Итак, определение православной миссионерской деятельности на Западе в наше время требует прежде всего понимания того, что значит кафоличность, что связано с истинно кафолической церковной жизнью. А это есть нечто большее, нежели просто отвлеченное определение понятия «третьего признака» Церкви.
Прежде всего следует понять, что кафоличность не означает вежливого космополитизма — отказа от культурных различий, специфического характера и особых «талантов» народов, цивилизаций или этнических групп. Кирилло–мефодиев–ский путь созидания национальных церквей, не навязывавший им извне языкового единообразия, был непосредственным применением в жизни чуда Пятидесятницы, а потому и лучшим возможным свидетельством кафоличности.

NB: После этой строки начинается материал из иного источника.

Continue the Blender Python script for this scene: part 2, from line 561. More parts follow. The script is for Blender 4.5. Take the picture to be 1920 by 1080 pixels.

При обращении в христианство народы, языки и культуры воспринимают общий критерий кафоличности и перестают быть чужими друг другу. Вся православная византийская гимнография Пятидесятницы построена на библейской теме противопоставления истории Вавилонской башни («разделяше языки вышний») и чуда языков в Сионской горнице («тот же Дух» говорит на языках всех народов). Следовательно, кафоличность требует взаимопонимания; не безразличия, не индивидуализма, а понимания, основанного на универсальности искупления. Утверждение православных, что они и есть «кафолическая» Церковь, предполагает благовестие этой Церкви миру, тому миру, который был во всей своей целости искуплен Христом. Поэтому по самой природе своей Церковь не может быть «восточной» или «западной», если хочет оставаться Церковью Христовой.